On Sat, 20 Sep 2025 07:33:34 GMT, Thomas Stuefe <stu...@openjdk.org> wrote:

> ASAN, when catching an error, will abort the process.
> 
> Two things control this:
> 1) the compiler option `-fsanitize-recover=address` (resp. 
> `-fno-sanitize-recover=address`. This controls whether, once ASAN returns 
> from its error report, the compiler-generated ASAN stubs will abort the 
> process. This is by default set to `-fno-sanitize-recover=address`, so we 
> won't recover.
> 2) The runtime option `halt_on_error` controls whether ASAN itself returns 
> from its error handler or whether it aborts the process.
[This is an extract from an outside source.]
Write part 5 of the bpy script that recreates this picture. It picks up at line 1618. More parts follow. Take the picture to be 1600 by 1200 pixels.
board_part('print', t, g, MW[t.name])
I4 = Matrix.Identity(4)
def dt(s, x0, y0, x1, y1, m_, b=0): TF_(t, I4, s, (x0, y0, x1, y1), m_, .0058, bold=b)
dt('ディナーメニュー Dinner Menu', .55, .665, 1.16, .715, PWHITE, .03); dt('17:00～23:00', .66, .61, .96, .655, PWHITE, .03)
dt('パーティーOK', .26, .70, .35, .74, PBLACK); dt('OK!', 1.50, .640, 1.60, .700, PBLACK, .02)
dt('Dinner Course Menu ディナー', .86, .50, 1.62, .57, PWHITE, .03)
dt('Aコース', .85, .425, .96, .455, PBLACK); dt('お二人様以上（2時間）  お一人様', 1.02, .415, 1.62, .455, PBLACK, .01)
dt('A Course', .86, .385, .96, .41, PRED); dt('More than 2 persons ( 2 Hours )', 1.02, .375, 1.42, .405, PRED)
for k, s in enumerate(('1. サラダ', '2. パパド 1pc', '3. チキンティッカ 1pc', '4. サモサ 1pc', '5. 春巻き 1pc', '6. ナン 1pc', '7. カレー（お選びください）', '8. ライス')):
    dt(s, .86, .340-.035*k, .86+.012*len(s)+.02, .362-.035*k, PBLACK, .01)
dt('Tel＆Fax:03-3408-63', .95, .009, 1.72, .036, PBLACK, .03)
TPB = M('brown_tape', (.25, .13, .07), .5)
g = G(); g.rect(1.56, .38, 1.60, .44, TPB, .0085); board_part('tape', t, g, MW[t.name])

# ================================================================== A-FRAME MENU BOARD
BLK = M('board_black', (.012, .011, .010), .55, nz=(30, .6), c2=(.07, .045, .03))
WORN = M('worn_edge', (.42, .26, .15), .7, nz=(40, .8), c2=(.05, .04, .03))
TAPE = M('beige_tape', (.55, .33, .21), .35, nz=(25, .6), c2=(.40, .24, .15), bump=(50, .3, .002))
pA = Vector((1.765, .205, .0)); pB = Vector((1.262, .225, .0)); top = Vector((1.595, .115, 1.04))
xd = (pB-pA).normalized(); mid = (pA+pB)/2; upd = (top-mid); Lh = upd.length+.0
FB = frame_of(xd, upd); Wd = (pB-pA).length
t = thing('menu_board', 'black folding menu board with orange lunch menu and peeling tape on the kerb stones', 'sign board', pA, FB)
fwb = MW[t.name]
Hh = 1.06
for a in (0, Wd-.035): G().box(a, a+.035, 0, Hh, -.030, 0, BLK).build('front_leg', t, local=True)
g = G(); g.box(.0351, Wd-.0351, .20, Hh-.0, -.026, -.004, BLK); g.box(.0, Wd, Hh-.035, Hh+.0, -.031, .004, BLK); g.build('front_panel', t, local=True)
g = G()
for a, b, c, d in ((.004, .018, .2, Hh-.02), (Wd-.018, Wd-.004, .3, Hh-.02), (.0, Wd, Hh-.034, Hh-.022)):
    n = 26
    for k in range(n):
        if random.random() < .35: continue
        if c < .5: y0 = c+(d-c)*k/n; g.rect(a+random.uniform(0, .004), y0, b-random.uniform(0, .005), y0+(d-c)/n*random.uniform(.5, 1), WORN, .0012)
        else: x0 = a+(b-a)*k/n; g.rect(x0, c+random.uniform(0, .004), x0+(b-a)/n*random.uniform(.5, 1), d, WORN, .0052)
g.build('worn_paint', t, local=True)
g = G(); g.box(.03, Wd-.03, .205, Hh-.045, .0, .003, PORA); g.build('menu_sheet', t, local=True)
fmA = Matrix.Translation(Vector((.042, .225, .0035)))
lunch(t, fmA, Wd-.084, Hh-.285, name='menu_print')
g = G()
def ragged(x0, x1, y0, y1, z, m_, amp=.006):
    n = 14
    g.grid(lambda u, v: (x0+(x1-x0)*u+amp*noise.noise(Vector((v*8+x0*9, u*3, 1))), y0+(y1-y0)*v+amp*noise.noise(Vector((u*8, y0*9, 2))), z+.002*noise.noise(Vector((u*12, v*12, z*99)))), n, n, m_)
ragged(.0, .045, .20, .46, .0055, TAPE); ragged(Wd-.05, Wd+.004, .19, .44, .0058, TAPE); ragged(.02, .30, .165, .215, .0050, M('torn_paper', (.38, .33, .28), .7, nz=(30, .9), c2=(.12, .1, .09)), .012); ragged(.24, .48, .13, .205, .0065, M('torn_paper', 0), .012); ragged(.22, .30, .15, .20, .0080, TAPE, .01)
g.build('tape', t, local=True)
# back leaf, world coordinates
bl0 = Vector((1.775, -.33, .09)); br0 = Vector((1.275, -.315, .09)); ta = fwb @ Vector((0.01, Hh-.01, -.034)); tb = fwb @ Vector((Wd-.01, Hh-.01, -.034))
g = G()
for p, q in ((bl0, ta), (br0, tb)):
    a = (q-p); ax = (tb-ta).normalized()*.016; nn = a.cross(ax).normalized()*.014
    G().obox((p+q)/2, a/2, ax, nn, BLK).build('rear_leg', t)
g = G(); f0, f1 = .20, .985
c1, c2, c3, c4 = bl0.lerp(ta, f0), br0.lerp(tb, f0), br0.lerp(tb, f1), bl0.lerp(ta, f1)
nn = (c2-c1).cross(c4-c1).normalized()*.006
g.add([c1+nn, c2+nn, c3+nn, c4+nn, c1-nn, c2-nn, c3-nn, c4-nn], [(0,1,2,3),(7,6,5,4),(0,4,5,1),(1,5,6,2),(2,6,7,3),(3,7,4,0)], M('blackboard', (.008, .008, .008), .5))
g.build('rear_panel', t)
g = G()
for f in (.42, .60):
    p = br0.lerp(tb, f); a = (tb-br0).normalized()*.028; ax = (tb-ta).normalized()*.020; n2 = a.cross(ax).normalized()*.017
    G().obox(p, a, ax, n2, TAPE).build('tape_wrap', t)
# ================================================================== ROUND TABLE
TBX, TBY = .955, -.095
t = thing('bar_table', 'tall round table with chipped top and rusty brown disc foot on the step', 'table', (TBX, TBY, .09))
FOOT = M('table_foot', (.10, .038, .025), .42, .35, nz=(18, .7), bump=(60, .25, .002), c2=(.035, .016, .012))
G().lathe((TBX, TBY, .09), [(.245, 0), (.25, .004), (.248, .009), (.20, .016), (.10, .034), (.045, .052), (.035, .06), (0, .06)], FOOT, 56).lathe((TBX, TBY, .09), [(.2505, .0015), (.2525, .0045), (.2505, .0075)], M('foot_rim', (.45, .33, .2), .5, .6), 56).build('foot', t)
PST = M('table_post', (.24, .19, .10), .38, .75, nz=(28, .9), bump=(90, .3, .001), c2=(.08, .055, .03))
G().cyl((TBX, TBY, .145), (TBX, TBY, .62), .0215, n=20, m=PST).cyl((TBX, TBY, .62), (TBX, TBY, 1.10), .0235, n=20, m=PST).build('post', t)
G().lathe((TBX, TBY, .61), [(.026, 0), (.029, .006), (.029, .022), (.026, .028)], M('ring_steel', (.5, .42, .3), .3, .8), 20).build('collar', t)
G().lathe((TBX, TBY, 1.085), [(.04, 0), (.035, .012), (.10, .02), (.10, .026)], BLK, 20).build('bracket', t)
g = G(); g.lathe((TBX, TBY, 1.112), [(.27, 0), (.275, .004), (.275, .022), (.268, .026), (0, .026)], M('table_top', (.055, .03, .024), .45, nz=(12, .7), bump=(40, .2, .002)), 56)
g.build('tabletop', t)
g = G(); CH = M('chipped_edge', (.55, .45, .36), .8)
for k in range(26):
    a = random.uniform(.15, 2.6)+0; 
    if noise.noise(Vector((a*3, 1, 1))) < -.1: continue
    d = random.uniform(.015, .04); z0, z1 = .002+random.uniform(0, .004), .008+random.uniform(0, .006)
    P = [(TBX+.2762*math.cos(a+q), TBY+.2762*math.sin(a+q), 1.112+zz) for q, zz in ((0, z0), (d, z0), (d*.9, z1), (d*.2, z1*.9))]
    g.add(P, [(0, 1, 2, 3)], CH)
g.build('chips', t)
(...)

This, by default, is 
> set to `1`, so by default ASAN aborts.
> 
> We "double abort" in the sense that two options are overlaid and both prevent 
> the process from continuing.
> 
> I propose that we set, during build time for ASAN builds, the option 
> `-fsanitize-recover=address`. Now, we can control whether to abort or not 
> using the runtime setting `halt_on_error=0`. By default, we still will abort, 
> since `halt_on_error=1`. So, the default behavior won't change. However, we 
> can now at least decide to do it differently.
> 
> What would that give us?
> 
> By aborting right away, ASAN denies the JVM the option to catch the error and 
> write an hs-err file. Of course, not every error that ASAN catches will 
> result in a segfault or in an assertion. The JVM could lurch on for a bit 
> before it stumbles. However, the chance for the JVM to stop on its own very 
> soon after a memory corruption happens is pretty good. Then we get a hs-err 
> file and a crash dump in close correlation to the error ASAN caught.
> 
> And even if there is no close relationship between the original ASAN error 
> and the eventual segfault/assertion (think ASAN sees a double free, JVM 
> continues, and after a while asserts somewhere else as a remote consequence 
> of the error - the stacks in the hs-err file won't be related to the original 
> error) - the hs-err file is shock-full of helpful information about running 
> threads (see also 
> [JDK-8368124](https://bugs.openjdk.org/browse/JDK-8368124)), memory mappings, 
> JVM flags, etc. All of that would make it easier to understand the ASAN 
> report.
> 
> And even if the JVM survives, one can still attach to the still living 
> process and grab thread dumps, VM.info reports, heap dumps etc.

Shouldn't there be a configure check for the availability of the 
`-fsanitize-recovery=address` option?